Combine fast reaction time and quality with personalizing content
A call-back is the golden standard of B2B lead pursuit, but it takes precious time for your salespeople to be assigned leads and try to contact them. That’s also, of course, completely omitting the fact that many leads don’t leave a phone number during their first interaction with your service. The point is, there is no reason not to attempt to automate this first stage, that is to say, respond to a lead with an automated message as soon as possible and start planning a call-back.
While you’re at it, try to qualify the lead with this first message. Try to ask general questions like what made you interested in our product? What goals do you hope to accomplish with us? If your lead appears after gaining some form of gated content, ask them whether they liked it (or found informative, etc. depending on what kind of gated content it is). If the lead didn’t leave you their phone number, ask for it, this can only speed the process up.
Meticulously qualify your leads
Leads are unfortunately not created equal, yet companies often act as if they were. Is every single person who visited your website and looked at your offer interested in the same way? Does everyone who downloaded a free ebook or any other form of gated content from you, have the same strong interest in your company? Obviously not, only about 20% of leads convert into sales. The time of your representatives is limited, they can’t follow every single lead, you need to be able to distinguish between those worth pursuing and those that aren’t. And that comes down simply to the amount of available data.
The information about the lead’s interests, how much time they spent browsing your website, how often they come back, and whether they downloaded any form of gated content, can be gathered with marketing tools like automated forms or requests for data, or deduced from their behavioral patterns. You should have a template of what a good lead looks like based on what other successful leads looked like in the past and you should be comparing every new lead to that theoretical frame.
Construct your “ideal customer”
You must have a clear idea of the market niche you’re trying to fill and that means answering the question: who are your ideal customers? What needs do you want to satisfy, what challenges your product addresses? Regardless of whether you’re selling to individual customers or businesses, people aren’t numbers on a graph. And companies have ambitions. Once you’ve established who is your target, the rest is a data-mining game.
Leads can be scored depending on their activity and segmented based on their behavioral data. By doing this, you can see what made the contacts interested in your product, and distinguish between hot and cold leads, so your sales can concentrate on the former. Only a small fraction of leads actually convert, so you want your representatives to engage those that have the highest chances of becoming customers.

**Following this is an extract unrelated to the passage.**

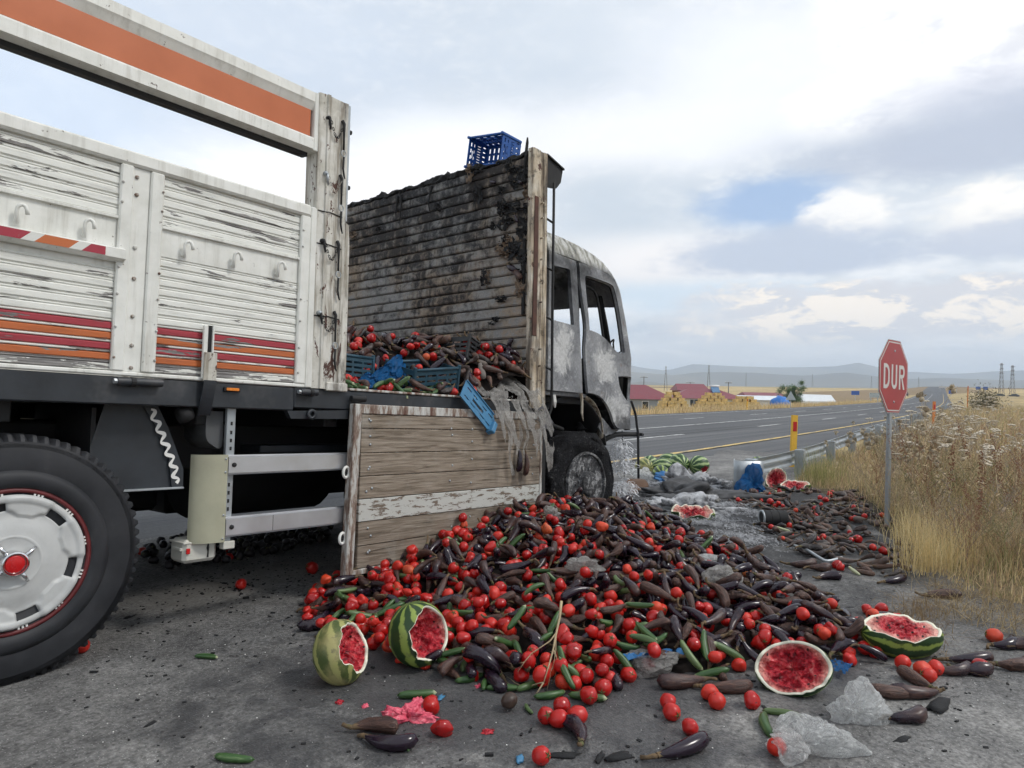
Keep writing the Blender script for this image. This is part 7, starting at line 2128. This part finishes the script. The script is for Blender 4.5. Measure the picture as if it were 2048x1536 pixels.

Manage your existing relationships
Retaining a customer can be several times more cost-effective than acquiring a new one, but any retained customer was at some point but a fresh lead, and pursuing leads falls unto your salespeople. Neither sales nor account-managing are inherently stable – priorities and markets shift constantly, your customers’ interests may reorient, and so you need to be responsive to it. For this reason, you have to connect sales with account-managing.
Sales isn’t a one-time, fire-and-forget process that ends with a purchase, especially for companies that rely on stable, long-term relations with partners. Your salespeople need to be aware of this. Their goal is to build a lasting relationship, not to just hawk a product. Because your account managers rely on sales for starting this relationship and because their work can be much more profitable in the long run, the two need to work in tandem and understand each other.
Outside of being alerted whenever a new, prospective lead appears, your managers can keep tabs on the contacts’ activity and keep them engaged. Part of it is sending new information and offers to them, but another is keeping a close eye on their activity to know what they personally found interesting. This can be much more meaningful than surveys or questionnaires and will also inform you about what could interest new, potential customers.
Utilize all the available tools
The key factors in lead management are the resources your company has, the analytical tools you use, and the sheer amount of leads you’re able to generate. There’s an interesting cross-play here, you’ll notice that if you don’t have a solid foundation and good tools, you won’t be able to follow-up on a large number of leads and they’ll be wasted.
Ideally, you want to improve your service in a somewhat linear fashion over time, as you gain more leads that convert into buyers, you should funnel resources gained that way back into lead management, which will result in more leads, and that’s how you get the ball rolling. You have to have a systemic framework that will help you qualify your leads and a response mechanism that will initiate the connection quickly.
Responding to leads quickly and adequately is a tough balancing act, but is absolutely necessary if you want to be a successful business. Automation and data-analyzing tools, when combined with a personal approach from salespeople with your most important leads, is how you achieve that success.